Miranda Kaufmann has spent a great deal of time delving through parish records, court transcripts and other contemporary documents to unearth the representative stories of 10 Africans who lived and worked in the country before England became seriously involved in the Atlantic slave trade.
The conclusion of her studies is that there were more black people in the country during Tudor times than many might have imagined and that the many hundreds who ventured to these shores generally did so of their own accord.
Once here they also lived, worked and struggled in much the same way as the rest of the general population — as servants, shop workers, maids, sailors, musicians or prostitutes — with few restrictions on their liberty beyond the ordinary moral and legal constraints of the day.
Kaufmann argues that partly this was because English law, unlike the legal framework in large parts of the rest of Europe, specifically forbade slavery. But it was also because the Tudor period pre-dated the need to construct racist theories that were later used to justify participation in the slave trade.
The subjects the author chooses to focus on are a mixed bunch. They include the likes of John Blanke, a trumpeter, Edward Swarthye, a porter, Mary Fillis, a servant, and the splendidly named Reasonable Blackman, a silk weaver. Each gets their own chapter looking at how they might have arrived in England, what their lives would have been like and how they fitted into society.

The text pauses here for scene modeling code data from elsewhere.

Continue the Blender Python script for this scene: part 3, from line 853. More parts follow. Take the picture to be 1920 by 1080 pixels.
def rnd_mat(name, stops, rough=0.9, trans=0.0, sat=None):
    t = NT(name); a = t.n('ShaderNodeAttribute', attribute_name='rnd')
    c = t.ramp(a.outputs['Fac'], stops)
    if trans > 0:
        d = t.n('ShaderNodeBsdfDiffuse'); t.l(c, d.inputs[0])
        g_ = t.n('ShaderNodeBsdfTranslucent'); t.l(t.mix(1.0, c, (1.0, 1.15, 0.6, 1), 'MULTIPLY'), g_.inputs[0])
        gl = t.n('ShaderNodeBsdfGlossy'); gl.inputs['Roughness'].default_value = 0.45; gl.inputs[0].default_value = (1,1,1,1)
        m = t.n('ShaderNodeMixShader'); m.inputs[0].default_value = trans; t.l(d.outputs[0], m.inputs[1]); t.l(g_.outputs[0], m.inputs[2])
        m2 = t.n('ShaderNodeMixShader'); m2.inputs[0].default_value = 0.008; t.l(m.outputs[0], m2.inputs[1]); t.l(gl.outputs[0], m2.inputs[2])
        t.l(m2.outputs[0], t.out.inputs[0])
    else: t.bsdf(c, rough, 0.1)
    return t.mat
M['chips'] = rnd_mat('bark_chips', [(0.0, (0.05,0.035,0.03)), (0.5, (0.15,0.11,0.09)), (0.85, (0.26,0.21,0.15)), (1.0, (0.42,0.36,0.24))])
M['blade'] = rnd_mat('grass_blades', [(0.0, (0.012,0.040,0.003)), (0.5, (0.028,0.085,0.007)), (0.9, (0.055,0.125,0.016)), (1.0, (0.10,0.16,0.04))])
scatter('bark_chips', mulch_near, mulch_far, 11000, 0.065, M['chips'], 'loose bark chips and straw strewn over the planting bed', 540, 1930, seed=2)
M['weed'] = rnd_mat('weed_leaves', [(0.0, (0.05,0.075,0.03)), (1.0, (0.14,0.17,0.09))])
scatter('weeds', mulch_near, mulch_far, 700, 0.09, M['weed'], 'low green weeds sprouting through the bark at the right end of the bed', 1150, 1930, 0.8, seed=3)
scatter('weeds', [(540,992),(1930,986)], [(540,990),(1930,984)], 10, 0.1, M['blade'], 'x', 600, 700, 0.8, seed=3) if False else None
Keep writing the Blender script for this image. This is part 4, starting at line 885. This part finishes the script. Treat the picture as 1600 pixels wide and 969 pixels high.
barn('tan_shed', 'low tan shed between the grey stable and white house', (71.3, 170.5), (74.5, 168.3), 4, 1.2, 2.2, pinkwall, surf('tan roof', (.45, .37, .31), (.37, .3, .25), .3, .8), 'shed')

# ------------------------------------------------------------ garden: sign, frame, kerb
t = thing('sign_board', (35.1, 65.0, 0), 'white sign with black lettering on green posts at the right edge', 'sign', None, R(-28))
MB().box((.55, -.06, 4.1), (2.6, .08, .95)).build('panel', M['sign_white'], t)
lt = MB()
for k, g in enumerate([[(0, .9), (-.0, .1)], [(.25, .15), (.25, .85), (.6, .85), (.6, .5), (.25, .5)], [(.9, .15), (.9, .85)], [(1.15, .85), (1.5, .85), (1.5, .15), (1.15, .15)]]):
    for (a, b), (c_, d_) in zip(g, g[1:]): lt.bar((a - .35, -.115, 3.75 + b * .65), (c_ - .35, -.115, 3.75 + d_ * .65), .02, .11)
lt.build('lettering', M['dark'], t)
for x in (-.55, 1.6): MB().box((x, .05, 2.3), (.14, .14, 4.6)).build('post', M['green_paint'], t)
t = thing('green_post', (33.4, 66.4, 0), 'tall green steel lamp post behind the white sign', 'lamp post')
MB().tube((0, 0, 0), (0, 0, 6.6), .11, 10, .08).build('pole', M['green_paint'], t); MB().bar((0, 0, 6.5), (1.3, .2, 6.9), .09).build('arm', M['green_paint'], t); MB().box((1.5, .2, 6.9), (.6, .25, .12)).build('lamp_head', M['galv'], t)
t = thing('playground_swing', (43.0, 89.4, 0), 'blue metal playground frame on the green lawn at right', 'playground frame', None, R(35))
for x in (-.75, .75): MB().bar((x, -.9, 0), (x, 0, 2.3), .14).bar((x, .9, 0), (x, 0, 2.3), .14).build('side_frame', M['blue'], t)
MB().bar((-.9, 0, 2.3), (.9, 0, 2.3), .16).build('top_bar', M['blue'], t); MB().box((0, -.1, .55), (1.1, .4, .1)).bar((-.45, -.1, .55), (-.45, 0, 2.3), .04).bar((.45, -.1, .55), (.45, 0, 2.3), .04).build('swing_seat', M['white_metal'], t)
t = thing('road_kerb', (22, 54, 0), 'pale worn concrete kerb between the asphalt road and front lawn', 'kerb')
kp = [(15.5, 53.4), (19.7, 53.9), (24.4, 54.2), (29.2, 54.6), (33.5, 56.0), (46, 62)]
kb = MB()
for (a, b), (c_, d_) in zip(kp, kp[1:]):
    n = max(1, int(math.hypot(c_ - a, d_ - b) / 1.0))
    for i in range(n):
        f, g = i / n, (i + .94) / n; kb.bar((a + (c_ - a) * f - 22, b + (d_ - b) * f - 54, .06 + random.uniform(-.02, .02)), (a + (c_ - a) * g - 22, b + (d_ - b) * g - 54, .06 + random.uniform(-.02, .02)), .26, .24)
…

While many of the stories are interesting, the essential difficulty with this venture is that so little is known about each of the characters that a great deal must be left to supposition. The concrete facts we have about each are few and far between, which means that Kaufman has to resort to filling the gaps with a general consideration of what the world was like at the time.
The chapter on Blanke the trumpeter, for instance, has much about the lives of other Tudor musicians but little of the unknowable detail of what Blanke himself actually did. While it would be unfair to characterise this as padding, there are times when it feels pretty close to it and interest for the reader waxes and wanes according to the professions of the subjects.
Details of the swashbuckling adventures of Diego, a sailor who circumnavigated the globe, are pretty gripping, even though there is not much detail about his role in the adventures. But when it comes to quieter souls such as Cattelana, a “singlewoman” living modestly with a cow in the countryside near Bristol, the excitement inevitably wanes.
It’s difficult to know how else Kaufman could have tackled this dilemma, other than to have produced a much shorter and potentially less engaging book. As it is, hard facts about the 10 subjects probably account for less than a quarter of the text in the 370-plus pages, with the rest background.
Perhaps the solution for the reader is just to take the book for what it is, a useful and entertaining contribution to the understanding of the lives of black people in England so many years ago. “Anyone who assumes that all Africans in British history have been powerless enslaved victims must be challenged,” says Kaufmann. “The black Tudors actively pursued their own interests and were free to do so.”